SET TASK: Review the material line by line. Identify and copy every line that contains the string "picture".

MATERIAL PROVIDED:
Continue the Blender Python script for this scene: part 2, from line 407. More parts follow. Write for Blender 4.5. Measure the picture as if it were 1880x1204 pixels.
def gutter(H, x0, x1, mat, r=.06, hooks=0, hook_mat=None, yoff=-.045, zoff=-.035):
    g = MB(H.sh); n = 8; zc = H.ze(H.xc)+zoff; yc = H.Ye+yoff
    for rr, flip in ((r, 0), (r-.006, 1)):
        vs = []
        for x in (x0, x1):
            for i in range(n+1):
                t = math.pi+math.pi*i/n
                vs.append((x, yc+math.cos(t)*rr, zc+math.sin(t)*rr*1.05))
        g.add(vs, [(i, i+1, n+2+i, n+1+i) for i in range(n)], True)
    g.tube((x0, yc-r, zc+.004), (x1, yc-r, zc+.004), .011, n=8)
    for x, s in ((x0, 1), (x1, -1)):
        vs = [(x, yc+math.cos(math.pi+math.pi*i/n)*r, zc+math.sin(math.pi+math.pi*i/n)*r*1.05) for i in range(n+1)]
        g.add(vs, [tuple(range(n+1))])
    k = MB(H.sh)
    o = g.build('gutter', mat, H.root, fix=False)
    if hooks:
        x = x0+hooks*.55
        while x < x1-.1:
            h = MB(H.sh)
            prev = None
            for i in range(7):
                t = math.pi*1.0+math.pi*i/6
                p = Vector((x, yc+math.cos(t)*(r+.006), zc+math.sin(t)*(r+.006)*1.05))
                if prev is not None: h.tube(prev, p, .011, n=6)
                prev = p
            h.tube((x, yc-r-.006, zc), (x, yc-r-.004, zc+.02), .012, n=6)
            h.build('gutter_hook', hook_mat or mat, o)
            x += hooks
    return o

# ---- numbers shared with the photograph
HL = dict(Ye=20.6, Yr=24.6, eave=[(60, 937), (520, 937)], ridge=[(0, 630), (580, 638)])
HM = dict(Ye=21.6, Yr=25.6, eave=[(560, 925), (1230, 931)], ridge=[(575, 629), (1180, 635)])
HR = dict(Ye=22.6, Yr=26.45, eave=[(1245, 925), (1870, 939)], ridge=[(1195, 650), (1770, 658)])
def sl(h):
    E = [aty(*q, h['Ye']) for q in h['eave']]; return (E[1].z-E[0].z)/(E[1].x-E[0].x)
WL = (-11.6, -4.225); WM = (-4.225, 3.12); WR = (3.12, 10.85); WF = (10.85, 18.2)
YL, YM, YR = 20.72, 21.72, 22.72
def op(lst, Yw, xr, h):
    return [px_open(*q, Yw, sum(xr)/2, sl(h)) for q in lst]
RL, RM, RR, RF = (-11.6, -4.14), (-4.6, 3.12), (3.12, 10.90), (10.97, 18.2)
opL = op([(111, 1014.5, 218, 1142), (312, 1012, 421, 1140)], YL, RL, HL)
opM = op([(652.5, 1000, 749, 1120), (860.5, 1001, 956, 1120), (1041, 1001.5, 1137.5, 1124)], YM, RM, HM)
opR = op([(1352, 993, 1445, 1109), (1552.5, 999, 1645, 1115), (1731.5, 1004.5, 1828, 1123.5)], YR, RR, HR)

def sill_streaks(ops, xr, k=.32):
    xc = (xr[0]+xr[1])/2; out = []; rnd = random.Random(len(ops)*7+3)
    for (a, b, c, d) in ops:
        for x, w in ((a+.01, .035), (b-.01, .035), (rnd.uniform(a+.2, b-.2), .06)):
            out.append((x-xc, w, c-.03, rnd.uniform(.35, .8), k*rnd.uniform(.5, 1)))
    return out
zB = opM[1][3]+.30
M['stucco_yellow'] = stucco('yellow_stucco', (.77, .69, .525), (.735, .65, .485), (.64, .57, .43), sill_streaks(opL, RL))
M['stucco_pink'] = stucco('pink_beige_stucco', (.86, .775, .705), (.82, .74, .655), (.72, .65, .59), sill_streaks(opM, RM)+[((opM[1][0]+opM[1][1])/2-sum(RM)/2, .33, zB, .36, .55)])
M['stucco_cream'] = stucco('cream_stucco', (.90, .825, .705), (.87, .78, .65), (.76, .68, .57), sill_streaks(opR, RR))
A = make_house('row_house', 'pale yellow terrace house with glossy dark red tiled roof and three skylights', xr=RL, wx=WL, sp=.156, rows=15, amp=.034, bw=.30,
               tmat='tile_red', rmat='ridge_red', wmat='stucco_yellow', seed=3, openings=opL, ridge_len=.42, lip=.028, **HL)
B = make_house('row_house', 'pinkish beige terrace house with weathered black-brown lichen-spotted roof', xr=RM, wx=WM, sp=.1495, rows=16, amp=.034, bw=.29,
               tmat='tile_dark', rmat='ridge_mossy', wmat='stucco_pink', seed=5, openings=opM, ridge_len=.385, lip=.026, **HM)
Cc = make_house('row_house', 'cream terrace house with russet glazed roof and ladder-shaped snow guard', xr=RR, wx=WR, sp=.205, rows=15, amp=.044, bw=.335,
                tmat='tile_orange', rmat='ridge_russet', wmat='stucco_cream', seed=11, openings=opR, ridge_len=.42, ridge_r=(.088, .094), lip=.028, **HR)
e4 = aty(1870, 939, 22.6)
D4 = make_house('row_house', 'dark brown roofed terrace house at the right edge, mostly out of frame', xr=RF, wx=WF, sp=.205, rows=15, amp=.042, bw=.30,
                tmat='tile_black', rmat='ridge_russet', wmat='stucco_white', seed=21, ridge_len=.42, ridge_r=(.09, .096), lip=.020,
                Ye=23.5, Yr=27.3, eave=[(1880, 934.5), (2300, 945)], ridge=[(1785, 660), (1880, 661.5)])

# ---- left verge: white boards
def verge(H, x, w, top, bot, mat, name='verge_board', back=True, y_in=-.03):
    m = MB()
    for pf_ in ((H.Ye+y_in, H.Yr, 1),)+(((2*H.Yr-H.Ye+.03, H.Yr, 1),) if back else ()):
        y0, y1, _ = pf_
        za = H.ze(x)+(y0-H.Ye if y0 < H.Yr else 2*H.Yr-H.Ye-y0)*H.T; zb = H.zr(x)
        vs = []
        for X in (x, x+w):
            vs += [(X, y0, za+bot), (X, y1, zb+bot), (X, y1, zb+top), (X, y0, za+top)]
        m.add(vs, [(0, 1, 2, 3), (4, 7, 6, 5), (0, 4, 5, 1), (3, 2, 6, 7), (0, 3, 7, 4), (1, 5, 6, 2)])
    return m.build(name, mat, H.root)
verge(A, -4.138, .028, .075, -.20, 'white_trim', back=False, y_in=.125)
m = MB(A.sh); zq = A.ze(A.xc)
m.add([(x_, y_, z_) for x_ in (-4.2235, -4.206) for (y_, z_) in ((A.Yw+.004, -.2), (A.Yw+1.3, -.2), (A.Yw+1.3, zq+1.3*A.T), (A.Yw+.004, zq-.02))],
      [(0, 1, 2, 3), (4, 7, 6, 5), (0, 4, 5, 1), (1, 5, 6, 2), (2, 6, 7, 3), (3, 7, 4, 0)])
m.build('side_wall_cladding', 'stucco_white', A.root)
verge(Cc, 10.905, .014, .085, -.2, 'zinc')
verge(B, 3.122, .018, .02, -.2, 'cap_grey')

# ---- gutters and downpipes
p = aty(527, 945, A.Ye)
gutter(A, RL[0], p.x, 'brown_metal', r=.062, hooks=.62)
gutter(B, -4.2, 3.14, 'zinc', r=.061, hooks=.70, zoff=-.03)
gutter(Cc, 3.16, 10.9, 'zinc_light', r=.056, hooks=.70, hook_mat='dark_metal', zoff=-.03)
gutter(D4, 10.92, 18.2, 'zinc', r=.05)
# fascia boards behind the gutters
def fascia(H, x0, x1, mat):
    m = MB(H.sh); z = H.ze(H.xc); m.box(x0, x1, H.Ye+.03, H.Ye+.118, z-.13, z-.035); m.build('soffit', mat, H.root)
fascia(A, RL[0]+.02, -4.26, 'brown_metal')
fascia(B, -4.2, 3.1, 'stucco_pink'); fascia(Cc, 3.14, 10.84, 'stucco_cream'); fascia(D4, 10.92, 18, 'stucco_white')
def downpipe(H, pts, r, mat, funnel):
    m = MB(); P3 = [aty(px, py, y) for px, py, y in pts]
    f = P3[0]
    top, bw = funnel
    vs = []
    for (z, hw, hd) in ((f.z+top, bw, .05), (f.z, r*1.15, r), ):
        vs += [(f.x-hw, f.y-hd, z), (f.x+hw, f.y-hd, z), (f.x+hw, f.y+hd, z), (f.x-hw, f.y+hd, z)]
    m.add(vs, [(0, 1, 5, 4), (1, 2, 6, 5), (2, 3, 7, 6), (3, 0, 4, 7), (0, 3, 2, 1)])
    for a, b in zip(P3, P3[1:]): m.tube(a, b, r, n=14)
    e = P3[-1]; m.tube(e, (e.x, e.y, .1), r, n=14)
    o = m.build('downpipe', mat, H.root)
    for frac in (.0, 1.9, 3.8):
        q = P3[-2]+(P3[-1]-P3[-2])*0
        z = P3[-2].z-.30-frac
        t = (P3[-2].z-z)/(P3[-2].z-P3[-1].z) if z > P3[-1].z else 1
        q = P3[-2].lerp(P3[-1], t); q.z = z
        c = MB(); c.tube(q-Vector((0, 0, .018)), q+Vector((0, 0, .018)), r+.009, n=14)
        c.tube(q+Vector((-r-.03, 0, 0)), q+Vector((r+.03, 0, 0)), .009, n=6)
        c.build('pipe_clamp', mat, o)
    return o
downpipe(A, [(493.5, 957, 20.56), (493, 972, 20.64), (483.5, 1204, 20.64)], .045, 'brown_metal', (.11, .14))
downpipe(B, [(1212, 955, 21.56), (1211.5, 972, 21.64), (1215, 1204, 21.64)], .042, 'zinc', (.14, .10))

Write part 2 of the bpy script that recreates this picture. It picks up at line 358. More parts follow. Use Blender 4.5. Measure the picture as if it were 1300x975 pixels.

ANSWER IN FULL:
Continue the Blender Python script for this scene: part 2, from line 407. More parts follow. Write for Blender 4.5. Measure the picture as if it were 1880x1204 pixels.
Write part 2 of the bpy script that recreates this picture. It picks up at line 358. More parts follow. Use Blender 4.5. Measure the picture as if it were 1300x975 pixels.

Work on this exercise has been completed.